Entanglement Entropy for the Black 0-Brane
Angshuman Choudhury, Davide Laurenzano
TL;DR
This work investigates entanglement between a BFSS Black Hole (a bound state of $N$ D0-branes) and its Hawking radiation within the Matrix Theory dual. By constructing a Hilbert-space framework that factorizes into partially evaporated Black Hole and radiation sectors, it derives the radiation density matrix and the von Neumann entropy $S(t)$, showing it follows a Page curve and that information is recovered after complete evaporation. The analysis combines a microscopic Hilbert-space decomposition with a quantitative emission-time model based on the radial coordinate distribution, introducing a geometric parameter $a$ that modulates the entropy profile. The results support a unitary evaporation picture in the BFSS/Matrix Theory context and link BH geometry to the entanglement dynamics, offering a concrete gauge/gravity realization of information recovery in quantum gravity.
Abstract
We analyse the entanglement entropy between the Black 0-Brane solution to supergravity and its Hawking radiation. The Black 0-Brane admits a dual Gauge theory description in terms of the Matrix model for M-Theory, named BFSS theory, which is the theory of open strings on a collection of N D0-branes.
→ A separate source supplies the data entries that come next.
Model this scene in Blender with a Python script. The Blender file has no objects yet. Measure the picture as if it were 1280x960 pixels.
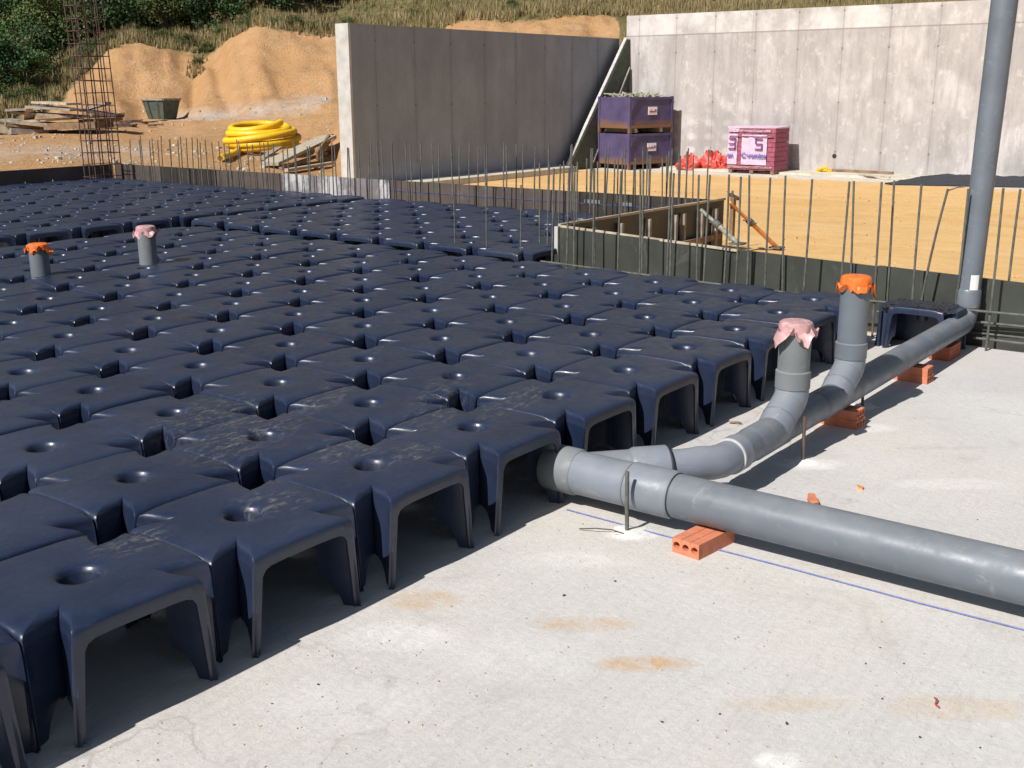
import bpy, bmesh, math, random
from mathutils import Vector, Matrix
import numpy as np
random.seed(7)
S = 0.58            # metres per dome pitch; builders below work in pitch units
FZ = -0.56          # floor level in pitch units, dome tops are at 0
scene = bpy.context.scene
COL = scene.collection

# ---------------------------------------------------------------- camera
RM = [Vector((0.60371192, -0.7971892, -0.00461514)),
      Vector((-0.20713268, -0.15126613, -0.96654778)),
      Vector((0.76982334, 0.58447236, -0.2564451))]
CAM = Vector((-2.66916721, -4.6423583, 2.24362603))
FPX = 1389.35
def W(p): return Vector((p[0]*S, p[1]*S, (p[2]-FZ)*S))
cd = bpy.data.cameras.new('camera'); cam = bpy.data.objects.new('camera', cd); COL.objects.link(cam)
cd.sensor_width = 36; cd.lens = FPX/1280*36; cd.clip_start = 0.05; cd.clip_end = 2000
m = Matrix.Identity(4)
for r in range(3):
    m[r][0] = RM[0][r]; m[r][1] = -RM[1][r]; m[r][2] = -RM[2][r]
m.translation = W(CAM)
cam.matrix_world = m
scene.camera = cam

# ---------------------------------------------------------------- light
SUN_EL = math.radians(44); SHX, SHY = 1.0, -0.10      # direction the shadows run
world = bpy.data.worlds.new('World'); scene.world = world; world.use_nodes = True
nt = world.node_tree; nt.nodes.clear()
sky = nt.nodes.new('ShaderNodeTexSky'); sky.sky_type = 'NISHITA'; sky.sun_disc = False
sky.sun_elevation = SUN_EL
tosun = Vector((-SHX, -SHY, 0)).normalized()
sky.sun_rotation = math.atan2(tosun.x, tosun.y)
sky.air_density = 1.2; sky.dust_density = 1.5
bg = nt.nodes.new('ShaderNodeBackground'); bg.inputs['Strength'].default_value = 0.05
out = nt.nodes.new('ShaderNodeOutputWorld')
nt.links.new(sky.outputs[0], bg.inputs[0]); nt.links.new(bg.outputs[0], out.inputs[0])
sl = bpy.data.lights.new('sun', 'SUN'); sl.energy = 4.9; sl.angle = math.radians(0.5); sl.color = (1.0, 0.965, 0.92)
so = bpy.data.objects.new('sun', sl); COL.objects.link(so)
d = Vector((tosun.x*math.cos(SUN_EL), tosun.y*math.cos(SUN_EL), math.sin(SUN_EL)))
so.rotation_euler = d.to_track_quat('Z', 'Y').to_euler(); so.location = (0, 0, 30)
vs = scene.view_settings
vs.view_transform = 'Standard'; vs.look = 'None'; vs.gamma = 1; vs.use_curve_mapping = False
vs.exposure = 0.2

# ---------------------------------------------------------------- pixel <-> world helpers (photo pixels, 1280x960)
def ray(px, py):
    a = (px-640)/FPX; b = (py-480)/FPX
    return Vector([RM[0][k]*a + RM[1][k]*b + RM[2][k] for k in range(3)])
def at_depth(px, py, dep): return CAM + ray(px, py)*dep
def at_z(px, py, z):
    r = ray(px, py); return CAM + r*((z-CAM.z)/r.z)
def at_x(px, py, x):
    r = ray(px, py); return CAM + r*((x-CAM.x)/r.x)
def at_y(px, py, y):
    r = ray(px, py); return CAM + r*((y-CAM.y)/r.y)
def project(p):
    v = Vector(p)-CAM
    c = [RM[k].dot(v) for k in range(3)]
    return 640+FPX*c[0]/c[2], 480+FPX*c[1]/c[2], c[2]

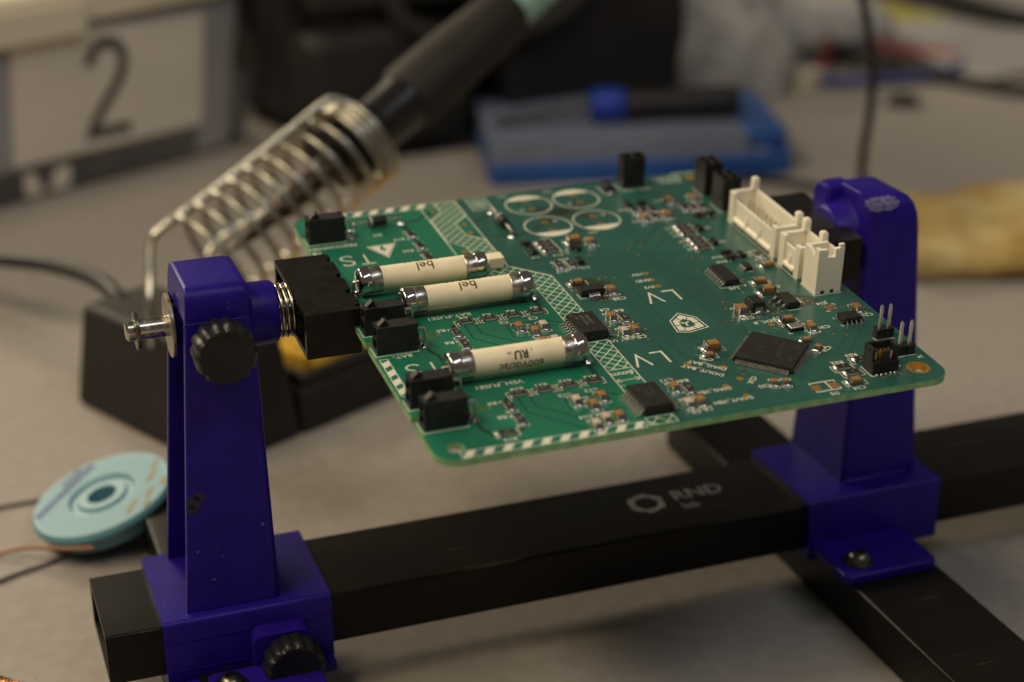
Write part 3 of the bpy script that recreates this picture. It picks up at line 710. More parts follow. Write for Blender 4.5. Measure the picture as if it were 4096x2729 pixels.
for t, u, v, s in (('BAT-FUSE1', 23.1, 64.7, 1.9), ('VEH_FUSE1', 23.2, 28.6, 1.9), ('BAT-', 6.4, 48.4, 1.8), ('PRECHARGE1', 6.4, 112.6, 1.75), ('R4', 26.2, 62.9, 1.7), ('R3', 32.2, 62.8, 1.7), ('R2', 38.4, 62.9, 1.7), ('R1', 44.5, 63.0, 1.7),
                   ('R5', 18.9, 58.0, 1.7), ('R6', 18.9, 51.4, 1.7), ('C2', 34.8, 57.6, 1.6), ('C1', 39.6, 54.2, 1.6), ('C3', 42.4, 57.6, 1.7), ('R10', 26.4, 25.4, 1.6), ('R11', 32.2, 25.5, 1.6), ('R12', 38.2, 25.6, 1.6), ('R13', 44.4, 25.8, 1.6),
                   ('R9', 18.9, 20.9, 1.6), ('R8', 19.0, 14.4, 1.6), ('R14', 17.6, 5.0, 1.5), ('C12', 35.8, 19.4, 1.6), ('C13', 42.3, 19.8, 1.6), ('C7', 39.3, 16.8, 1.6), ('C14', 36.6, 8.9, 1.5), ('C28', 66.9, 61.35, 1.7), ('C4', 60.9, 56.6, 1.7), ('R43', 63.7, 55.2, 1.7),
                   ('C8', 60.8, 40.7, 1.7), ('C9', 63.9, 40.5, 1.7), ('U1', 56.4, 40.4, 1.5), ('C11', 60.4, 18.8, 1.6), ('R44', 63.8, 17.4, 1.6), ('C5', 60.8, 3.4, 1.5), ('C6', 63.9, 3.6, 1.5), ('U4', 97.1, 57.9, 1.8), ('C39', 92.8, 41.6, 1.7), ('SDC_B', 95.8, 38.6, 1.6), ('JD4', 114.2, 43.4, 1.6),
                   ('C19', 100.2, 39.6, 1.6), ('C30', 108.3, 31.6, 1.6), ('U16', 104.6, 29.8, 1.5), ('C31', 122.0, 34.3, 1.5), ('R52', 102.3, 14.3, 1.6), ('R51', 101.6, 6.4, 1.5), ('R53', 107.3, 16.6, 1.6), ('C34', 101.2, 2.0, 1.5), ('D2', 94.4, 1.3, 1.4),
                   ('+5V', 76.8, 72.8, 1.5), ('GND', 76.7, 69.0, 1.5), ('3V3', 76.8, 65.0, 1.5), ('DIAG_VEH', 68.7, 11.0, 1.5), ('DOUT_VEH', 71.0, 5.6, 1.5), ('R17', 58.9, 80.4, 1.6), ('R18', 62.0, 87.3, 1.4), ('D3', 65.6, 80.9, 1.6), ('R16', 61.6, 90.2, 1.4), ('D4', 55.4, 90.6, 1.4),
                   ('C27', 107.4, 55.6, 1.5), ('D1', 19.8, 116.6, 1.7), ('R19', 24.6, 112.2, 1.5), ('R22', 24.8, 104.4, 1.5), ('R21', 25.0, 96.4, 1.5), ('D17', 101.2, 76.4, 1.4), ('D18', 101.2, 73.4, 1.4), ('R36', 97.0, 97.2, 1.4), ('R35', 97.0, 94.6, 1.4), ('R34', 97.0, 92.0, 1.4),
                   ('R39', 97.0, 88.2, 1.4), ('R37', 97.0, 85.6, 1.4), ('R38', 97.0, 83.0, 1.4), ('Q1', 107.0, 94.6, 1.4), ('Q2', 107.0, 85.0, 1.4), ('R30', 89.6, 112.8, 1.4), ('C37', 90.2, 104.4, 1.4), ('C22', 102.0, 115.8, 1.4), ('SDC_OUT', 99.5, 125.2, 1.5), ('CE1', 62.0, 101.2, 1.4), ('CE2', 76.0, 101.0, 1.4), ('CE3', 60.8, 131.8, 1.4), ('CE4', 74.4, 131.4, 1.4),
                   ('C33', 80.8, 9.4, 1.5), ('J4', 122.6, 10.9, 1.4), ('C', 115.2, 8.6, 1.6)):
    say(t, u, v, s, 'ink' if v < 80 or u < 30 else 'ink_thin')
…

Recent studies of the model have highlighted a mechanism of Black Hole evaporation for this system, based on the chaotic nature of the theory and the existence of flat directions. This paper further explores this idea, through the computation of the von Neumann entropy of Hawking radiation. In particular, we show that the expected Page curve is indeed reproduced, consistently with a complete recovery of information after the Black Hole has fully evaporated. A pivotal step in the computation is the definition of a Hilbert space which allows for a quantum mechanical description of partially evaporated Black Holes. We find that the entanglement entropy depends on the choice of a parameter, which can be interpreted as summarizing the geometric features of the Black Hole, such as the size of the resolved singularity and the size of the horizon.